5 All-wheel-drive Crossover Vehicles

Porsche Cayenne
The 2008 Porsche Cayenne sport utility vehicle is displayed at the North American International Auto Show in Detroit, Mich.
The 2008 Porsche Cayenne sport utility vehicle is displayed at the North American International Auto Show in Detroit, Mich.
Bryan Mitchell/Getty Images

Porsche stepped into the crossover scene with the Cayenne in 2003 and in 2011 their redesigned version won Motor Trend's SUV of the Year award. This was a big achievement for Porsche since many were skeptical that an SUV made by Porsche was a good idea. As far as AWD crossovers go, the Cayenne is not surprisingly one of the most luxurious you can find. The base MSPR starts at $48,000 and then jumps leaps and bounds from there. Order one of these with the best engine with all the available options and you're looking at a whopping $170,000 [source: Markus].

The Cayenne comes in four different, including a 3.6-liter V-6 that produces 300-horsepower and a gas/electric 3.0-liter supercharged V-6 that puts out 380-horsepower with 20 miles per gallon (8.5 kilometers per liter) city and 24 miles per gallon (10.2 kilometers per liter) on the highway [source: Porsche]. The crown jewel of the Cayenne's engine offerings is the 4.8-liter twin-turbocharged V-8 that spews 500-horsepower straight out of its mouth. That's an additional 100-horsepower from the standard 4.8-liter V-8 that's also available. The turbo version will kick this AWD crossover from 0 to 60 miles per hour (96.6 kilometers per hour) in just 4.4 seconds [source: Porsche].

In the all-wheel-drive department the Cayenne comes with a torque vectoring system to deliver power to the wheels most in need. By default 60 percent of the engine's power goes to the rear wheels and 40 percent to the front. The off-road mode on the Cayenne changes the vehicles handling of the transmission, traction and chassis and optional air springs can bring the ground clearance up to 8.5 inches [source: Markus]. The previous generation Cayenne had a dual-range transfer case that allowed for more rugged off-roading, but was dropped in the 2011 redesign, saving about 400 pounds (181.4 kilograms) of weight [source: Edmunds].

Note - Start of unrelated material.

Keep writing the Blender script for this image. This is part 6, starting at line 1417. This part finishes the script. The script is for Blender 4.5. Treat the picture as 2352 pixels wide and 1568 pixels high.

Although the Cayenne is capable of going off-road, this crossover may be best left on level surfaces. It's kind of like using a priceless vase to prop open a door. Yes, it can serve that function, but it's probably not the best idea. If you're looking for luxury, speed and versatility, it's hard to find a better fusion of all three in an AWD crossover though.